Repeat each line exactly as it is written.

▶ [SUPPLIED INFORMATION]
#####
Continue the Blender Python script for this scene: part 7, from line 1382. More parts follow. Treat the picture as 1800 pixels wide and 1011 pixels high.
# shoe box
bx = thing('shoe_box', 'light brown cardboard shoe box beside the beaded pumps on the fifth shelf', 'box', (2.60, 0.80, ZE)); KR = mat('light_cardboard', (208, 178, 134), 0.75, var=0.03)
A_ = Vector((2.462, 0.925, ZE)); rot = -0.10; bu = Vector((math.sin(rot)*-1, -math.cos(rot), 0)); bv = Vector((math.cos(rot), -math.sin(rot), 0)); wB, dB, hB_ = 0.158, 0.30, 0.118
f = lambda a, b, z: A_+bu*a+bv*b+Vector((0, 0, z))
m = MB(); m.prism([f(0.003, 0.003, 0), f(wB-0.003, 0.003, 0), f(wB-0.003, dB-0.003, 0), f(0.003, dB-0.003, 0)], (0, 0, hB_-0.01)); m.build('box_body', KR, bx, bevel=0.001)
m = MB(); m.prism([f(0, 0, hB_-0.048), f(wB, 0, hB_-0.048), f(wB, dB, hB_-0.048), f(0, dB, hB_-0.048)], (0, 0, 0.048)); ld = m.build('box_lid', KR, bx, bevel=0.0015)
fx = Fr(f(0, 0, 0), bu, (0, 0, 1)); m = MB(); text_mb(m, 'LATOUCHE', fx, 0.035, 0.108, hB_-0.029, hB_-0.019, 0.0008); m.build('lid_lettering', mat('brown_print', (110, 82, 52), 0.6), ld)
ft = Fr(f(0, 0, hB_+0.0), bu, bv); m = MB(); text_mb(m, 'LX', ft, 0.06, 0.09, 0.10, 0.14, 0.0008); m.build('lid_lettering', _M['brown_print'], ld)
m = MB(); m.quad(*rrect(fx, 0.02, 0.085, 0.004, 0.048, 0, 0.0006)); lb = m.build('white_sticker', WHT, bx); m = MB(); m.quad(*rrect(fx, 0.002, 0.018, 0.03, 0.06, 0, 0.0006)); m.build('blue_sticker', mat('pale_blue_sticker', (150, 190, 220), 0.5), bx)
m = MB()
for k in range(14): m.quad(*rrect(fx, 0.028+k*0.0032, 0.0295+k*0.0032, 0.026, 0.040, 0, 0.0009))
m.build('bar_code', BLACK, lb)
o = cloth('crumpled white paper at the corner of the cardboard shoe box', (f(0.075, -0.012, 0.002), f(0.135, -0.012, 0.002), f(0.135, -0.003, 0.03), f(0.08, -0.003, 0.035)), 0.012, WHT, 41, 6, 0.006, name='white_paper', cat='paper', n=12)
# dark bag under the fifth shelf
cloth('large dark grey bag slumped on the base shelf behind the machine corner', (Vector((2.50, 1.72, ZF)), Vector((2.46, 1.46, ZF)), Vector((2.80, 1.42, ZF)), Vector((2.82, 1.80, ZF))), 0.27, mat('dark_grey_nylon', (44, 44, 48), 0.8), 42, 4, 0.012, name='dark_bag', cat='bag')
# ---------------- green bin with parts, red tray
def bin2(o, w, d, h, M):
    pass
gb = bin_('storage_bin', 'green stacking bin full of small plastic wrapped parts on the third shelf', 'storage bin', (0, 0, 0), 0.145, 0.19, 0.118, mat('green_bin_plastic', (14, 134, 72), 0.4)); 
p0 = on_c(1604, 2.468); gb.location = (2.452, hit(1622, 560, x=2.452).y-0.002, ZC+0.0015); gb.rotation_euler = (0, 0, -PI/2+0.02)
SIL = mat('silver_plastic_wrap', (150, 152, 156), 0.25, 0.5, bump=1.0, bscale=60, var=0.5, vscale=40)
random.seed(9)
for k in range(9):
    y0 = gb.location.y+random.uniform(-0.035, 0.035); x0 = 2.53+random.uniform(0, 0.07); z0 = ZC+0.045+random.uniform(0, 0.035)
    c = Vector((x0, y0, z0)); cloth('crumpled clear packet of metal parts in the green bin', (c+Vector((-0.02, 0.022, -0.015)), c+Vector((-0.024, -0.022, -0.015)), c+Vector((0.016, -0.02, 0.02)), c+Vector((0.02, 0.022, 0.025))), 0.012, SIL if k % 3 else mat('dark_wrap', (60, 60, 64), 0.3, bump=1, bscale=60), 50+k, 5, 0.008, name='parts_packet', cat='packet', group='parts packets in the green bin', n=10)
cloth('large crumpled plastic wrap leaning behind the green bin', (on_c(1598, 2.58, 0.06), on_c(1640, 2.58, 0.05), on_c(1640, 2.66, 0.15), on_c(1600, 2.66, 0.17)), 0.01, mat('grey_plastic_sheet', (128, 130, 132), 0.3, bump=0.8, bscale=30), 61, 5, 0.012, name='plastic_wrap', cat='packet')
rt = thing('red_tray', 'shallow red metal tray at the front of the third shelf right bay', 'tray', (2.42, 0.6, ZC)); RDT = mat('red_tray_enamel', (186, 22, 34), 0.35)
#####
▶ [OUTPUT FOR THIS EXERCISE]
Continue the Blender Python script for this scene: part 7, from line 1382. More parts follow. Treat the picture as 1800 pixels wide and 1011 pixels high.
# shoe box
bx = thing('shoe_box', 'light brown cardboard shoe box beside the beaded pumps on the fifth shelf', 'box', (2.60, 0.80, ZE)); KR = mat('light_cardboard', (208, 178, 134), 0.75, var=0.03)
A_ = Vector((2.462, 0.925, ZE)); rot = -0.10; bu = Vector((math.sin(rot)*-1, -math.cos(rot), 0)); bv = Vector((math.cos(rot), -math.sin(rot), 0)); wB, dB, hB_ = 0.158, 0.30, 0.118
f = lambda a, b, z: A_+bu*a+bv*b+Vector((0, 0, z))
m = MB(); m.prism([f(0.003, 0.003, 0), f(wB-0.003, 0.003, 0), f(wB-0.003, dB-0.003, 0), f(0.003, dB-0.003, 0)], (0, 0, hB_-0.01)); m.build('box_body', KR, bx, bevel=0.001)
m = MB(); m.prism([f(0, 0, hB_-0.048), f(wB, 0, hB_-0.048), f(wB, dB, hB_-0.048), f(0, dB, hB_-0.048)], (0, 0, 0.048)); ld = m.build('box_lid', KR, bx, bevel=0.0015)
fx = Fr(f(0, 0, 0), bu, (0, 0, 1)); m = MB(); text_mb(m, 'LATOUCHE', fx, 0.035, 0.108, hB_-0.029, hB_-0.019, 0.0008); m.build('lid_lettering', mat('brown_print', (110, 82, 52), 0.6), ld)
ft = Fr(f(0, 0, hB_+0.0), bu, bv); m = MB(); text_mb(m, 'LX', ft, 0.06, 0.09, 0.10, 0.14, 0.0008); m.build('lid_lettering', _M['brown_print'], ld)
m = MB(); m.quad(*rrect(fx, 0.02, 0.085, 0.004, 0.048, 0, 0.0006)); lb = m.build('white_sticker', WHT, bx); m = MB(); m.quad(*rrect(fx, 0.002, 0.018, 0.03, 0.06, 0, 0.0006)); m.build('blue_sticker', mat('pale_blue_sticker', (150, 190, 220), 0.5), bx)
m = MB()
for k in range(14): m.quad(*rrect(fx, 0.028+k*0.0032, 0.0295+k*0.0032, 0.026, 0.040, 0, 0.0009))
m.build('bar_code', BLACK, lb)
o = cloth('crumpled white paper at the corner of the cardboard shoe box', (f(0.075, -0.012, 0.002), f(0.135, -0.012, 0.002), f(0.135, -0.003, 0.03), f(0.08, -0.003, 0.035)), 0.012, WHT, 41, 6, 0.006, name='white_paper', cat='paper', n=12)
# dark bag under the fifth shelf
cloth('large dark grey bag slumped on the base shelf behind the machine corner', (Vector((2.50, 1.72, ZF)), Vector((2.46, 1.46, ZF)), Vector((2.80, 1.42, ZF)), Vector((2.82, 1.80, ZF))), 0.27, mat('dark_grey_nylon', (44, 44, 48), 0.8), 42, 4, 0.012, name='dark_bag', cat='bag')
# ---------------- green bin with parts, red tray
def bin2(o, w, d, h, M):
    pass
gb = bin_('storage_bin', 'green stacking bin full of small plastic wrapped parts on the third shelf', 'storage bin', (0, 0, 0), 0.145, 0.19, 0.118, mat('green_bin_plastic', (14, 134, 72), 0.4)); 
p0 = on_c(1604, 2.468); gb.location = (2.452, hit(1622, 560, x=2.452).y-0.002, ZC+0.0015); gb.rotation_euler = (0, 0, -PI/2+0.02)
SIL = mat('silver_plastic_wrap', (150, 152, 156), 0.25, 0.5, bump=1.0, bscale=60, var=0.5, vscale=40)
random.seed(9)
for k in range(9):
    y0 = gb.location.y+random.uniform(-0.035, 0.035); x0 = 2.53+random.uniform(0, 0.07); z0 = ZC+0.045+random.uniform(0, 0.035)
    c = Vector((x0, y0, z0)); cloth('crumpled clear packet of metal parts in the green bin', (c+Vector((-0.02, 0.022, -0.015)), c+Vector((-0.024, -0.022, -0.015)), c+Vector((0.016, -0.02, 0.02)), c+Vector((0.02, 0.022, 0.025))), 0.012, SIL if k % 3 else mat('dark_wrap', (60, 60, 64), 0.3, bump=1, bscale=60), 50+k, 5, 0.008, name='parts_packet', cat='packet', group='parts packets in the green bin', n=10)
cloth('large crumpled plastic wrap leaning behind the green bin', (on_c(1598, 2.58, 0.06), on_c(1640, 2.58, 0.05), on_c(1640, 2.66, 0.15), on_c(1600, 2.66, 0.17)), 0.01, mat('grey_plastic_sheet', (128, 130, 132), 0.3, bump=0.8, bscale=30), 61, 5, 0.012, name='plastic_wrap', cat='packet')
rt = thing('red_tray', 'shallow red metal tray at the front of the third shelf right bay', 'tray', (2.42, 0.6, ZC)); RDT = mat('red_tray_enamel', (186, 22, 34), 0.35)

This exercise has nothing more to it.